Monumental ship burials had a wider and deeper past than we thought.
BY TIM NEWCOMB
The Vikings weren’t the first to get into the business of monumental ship burial mounds in Norway. It turns out that burying ships under piles of Earth was happening at least 100 years before the Vikings made it famous—and in more widespread areas than archaeologists realized.
According to a new study published in the journal Antiquity, a team of scholars reexamined the Herlaugshaugen mound on the Norwegian island of Leka using metal detectors and radiocarbon dating. They pulled up 29 iron rivets and dated charcoal and wood remains—some still attached to the iron nails—of what was once a mighty ship to 700 C.E., roughly 100 years before Vikings took control of the area.
The new dating of a mound containing a powerful seafaring vessel that spanned 65 feet not only proves the existence of Norwegian maritime expertise prior to the Vikings’ arrival, but also rewrites the legend associated with Herlaugshaugen and fills in gaps in ship-burial lore.
The earliest know ship burials in Europe are those in Sutton Hoo in East Anglia, England, which have been dated to between 600 and 625 C.E., and Swedish burials ranging from the sixth to the eighth centuries. Norway’s oldest previously-known burials were dated to the late eighth century. Now, the clinker nails, charcoal remains, and elm or oak wood of the Herlaugshaugen ship burial have been dated to roughly 700 C.E., filling a historical gap between early ship burials in England and Sweden and the later burials discovered in Norway.
As the authors put it, the new research “provides a chronological bridge between the early seventh-century ship burials of Anglo-Saxon England and Norway’s famous late-eighth and ninth-century ship burials.”
The new findings also put into question a long-held myth about Herlaugshaugen according to which the pre-Viking King Herlaug sequestered himself into the mound and died inside of it, with his remains allegedly exhumed in the 18th century. The new dating of the ship puts its burial roughly 80 years before the death of the king, making the premise of the myth implausible.
What the new research does establish is the Leka site is not only one of the oldest ship burials in Norway, but also a pivotal location in a larger trade network. Leka likely offered a seafaring link connecting northern and southern Scandinavia and serving as a hub for trade across the North Sea to Britain and elsewhere in Europe.
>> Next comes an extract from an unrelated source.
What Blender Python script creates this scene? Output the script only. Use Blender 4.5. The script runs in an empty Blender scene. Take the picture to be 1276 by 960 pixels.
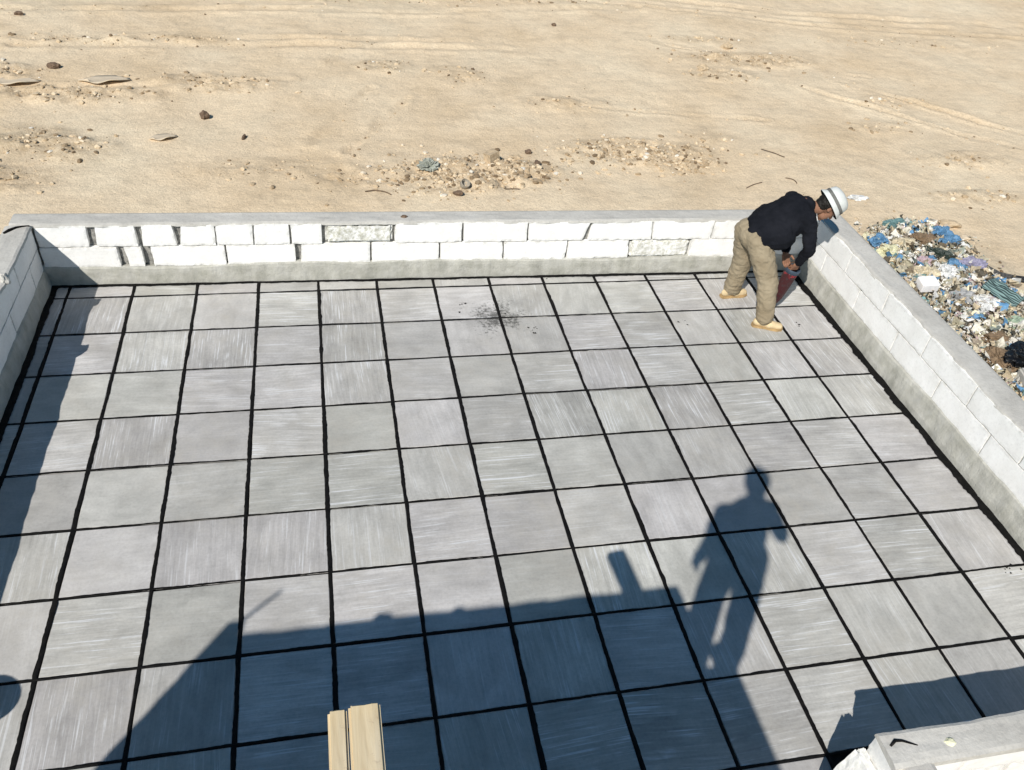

“This article situates Herlaugshaugen and the island of Leka as a node in a regional network that also connected the coast of Trondelag with a larger network reaching the continent,” the authors wrote. “The new discoveries at Herlaugshaugen raise questions concerning the sociopolitical context of ship burials. The mound stands out for its early date and for its location, far north of most well-known ship graves.”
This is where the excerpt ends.